ファッションブランド「TENDER PERSON(テンダーパーソン)」が3月15日、渋谷ヒカリエ(渋谷区渋谷2)9階ホールAでランウェーショーを開き、2023年秋冬の新作を披露した。今月13日に開幕したファッションイベント「Rakuten Fashion Week TOKYO(楽天ファッション・ウィーク東京)2023A/W(東京コレクション)」の一環。
テンダーパーソンは、当時文化服装学院に在学していたヤシゲユウトさんとビアンカさんの2人が2014(平成26)年にスタート。楽天ファッション・ウィーク東京を主催する日本ファッション・ウィーク推進機構(JFWO)が東京都と共に手がけるファッションアワード「TOKYO FASHION AWARD 2023」に選ばれ、今年1月には他の3ブランドと共にパリに渡り、作品も発表した。
テーラードやニット、ドレスやジーンズなどのアイテムに、ブランドのシグネチャーとなるファイヤーモチーフをはじめ、緑や青の艶感のある繊細なフリンジ、無骨なプロテクターなどのディテールを落とし込んだ今シーズン。コレクションテーマには「Dreaming of me」を掲げた。これまで触れてこなかったというネガティブな感情にもあえて向き合い、「悪い夢の続きを、物語のようにコレクションとして作り上げた」(ビアンカさん)。
「この場では言えないようないろいろな出来事があり、ブランドができないかとも思った。

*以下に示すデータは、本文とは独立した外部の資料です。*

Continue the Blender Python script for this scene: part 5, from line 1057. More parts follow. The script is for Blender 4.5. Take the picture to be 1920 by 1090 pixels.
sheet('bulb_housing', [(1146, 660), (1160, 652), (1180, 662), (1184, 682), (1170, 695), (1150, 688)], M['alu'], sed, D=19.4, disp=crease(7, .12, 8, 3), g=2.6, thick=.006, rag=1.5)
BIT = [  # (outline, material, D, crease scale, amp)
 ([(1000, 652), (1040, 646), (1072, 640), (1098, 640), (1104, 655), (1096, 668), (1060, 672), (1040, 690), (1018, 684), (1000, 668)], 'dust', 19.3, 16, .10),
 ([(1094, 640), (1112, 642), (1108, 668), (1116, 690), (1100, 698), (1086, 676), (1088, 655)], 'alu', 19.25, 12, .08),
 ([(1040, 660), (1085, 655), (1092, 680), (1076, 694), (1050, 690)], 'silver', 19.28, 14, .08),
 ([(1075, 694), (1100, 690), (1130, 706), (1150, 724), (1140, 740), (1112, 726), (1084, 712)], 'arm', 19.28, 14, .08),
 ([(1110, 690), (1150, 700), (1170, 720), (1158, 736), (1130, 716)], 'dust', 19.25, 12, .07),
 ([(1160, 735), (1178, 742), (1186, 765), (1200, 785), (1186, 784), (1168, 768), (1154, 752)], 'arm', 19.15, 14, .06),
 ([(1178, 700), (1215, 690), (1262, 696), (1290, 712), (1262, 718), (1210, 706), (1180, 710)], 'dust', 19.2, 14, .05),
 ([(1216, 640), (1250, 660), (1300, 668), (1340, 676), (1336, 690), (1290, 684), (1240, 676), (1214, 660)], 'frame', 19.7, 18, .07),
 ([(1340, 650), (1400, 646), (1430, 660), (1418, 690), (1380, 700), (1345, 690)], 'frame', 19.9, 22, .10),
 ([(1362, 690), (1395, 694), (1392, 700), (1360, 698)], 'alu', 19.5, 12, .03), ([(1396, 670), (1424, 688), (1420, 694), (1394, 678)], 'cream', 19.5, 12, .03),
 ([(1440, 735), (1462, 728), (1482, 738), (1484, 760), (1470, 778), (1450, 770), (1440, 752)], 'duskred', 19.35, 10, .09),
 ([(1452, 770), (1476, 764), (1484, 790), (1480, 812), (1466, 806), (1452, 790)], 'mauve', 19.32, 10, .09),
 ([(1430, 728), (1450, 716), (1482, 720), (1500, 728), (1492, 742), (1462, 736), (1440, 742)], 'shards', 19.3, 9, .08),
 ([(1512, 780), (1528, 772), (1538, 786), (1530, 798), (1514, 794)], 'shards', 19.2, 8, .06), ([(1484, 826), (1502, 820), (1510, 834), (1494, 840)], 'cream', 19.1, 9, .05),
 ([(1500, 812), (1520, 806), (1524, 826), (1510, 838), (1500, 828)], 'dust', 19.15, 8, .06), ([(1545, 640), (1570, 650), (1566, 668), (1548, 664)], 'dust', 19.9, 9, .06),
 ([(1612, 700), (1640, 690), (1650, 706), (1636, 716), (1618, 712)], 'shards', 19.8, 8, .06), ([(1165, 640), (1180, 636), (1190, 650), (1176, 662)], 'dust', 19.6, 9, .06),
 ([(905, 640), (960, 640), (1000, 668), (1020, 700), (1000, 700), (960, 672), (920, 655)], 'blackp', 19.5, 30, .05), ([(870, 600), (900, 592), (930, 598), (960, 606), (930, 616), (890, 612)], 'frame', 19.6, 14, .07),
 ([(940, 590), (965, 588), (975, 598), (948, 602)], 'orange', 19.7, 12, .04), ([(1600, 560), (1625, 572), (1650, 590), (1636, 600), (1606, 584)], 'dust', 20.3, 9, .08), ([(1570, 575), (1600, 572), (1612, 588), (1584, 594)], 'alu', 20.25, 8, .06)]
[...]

デザイン画も描けなかった」と振り返り声を詰まらせたヤシゲさんは「その感情を活力に変えた」と力を込めた。ショー会場には3000本近くに上る白いカーネーションを飾り付け、ビアンカさんが想像する「天国のような一面の白いお花畑」を再現。規格外や売れ残りなどで廃棄される花を使い、フラワーロス削減や環境問題へのメッセージも込めた。
負の感情や悪夢などの要素を盛り込みながらも、赤や青、緑などのカラーパレットや、燃え上がるようなファイヤーパターン、ラメを織り交ぜた生地など、東京らしい華のあるルックが目を引いた。「学生の時から着ると心が弾む服を心がけて作っている。オリジナリティーがあって、10年たってもかっこいいもの。デザインのサステナブルにもこだわっている」(ヤシゲさん)と言い、「作っている自分や着ている人のテンションが上がるもの。着ることによって今日も頑張ろう、今日も楽しいと感じられる服」と、服作りへのこだわりや原点も明かした。
楽天ファッション・ウィーク東京は今月18日まで。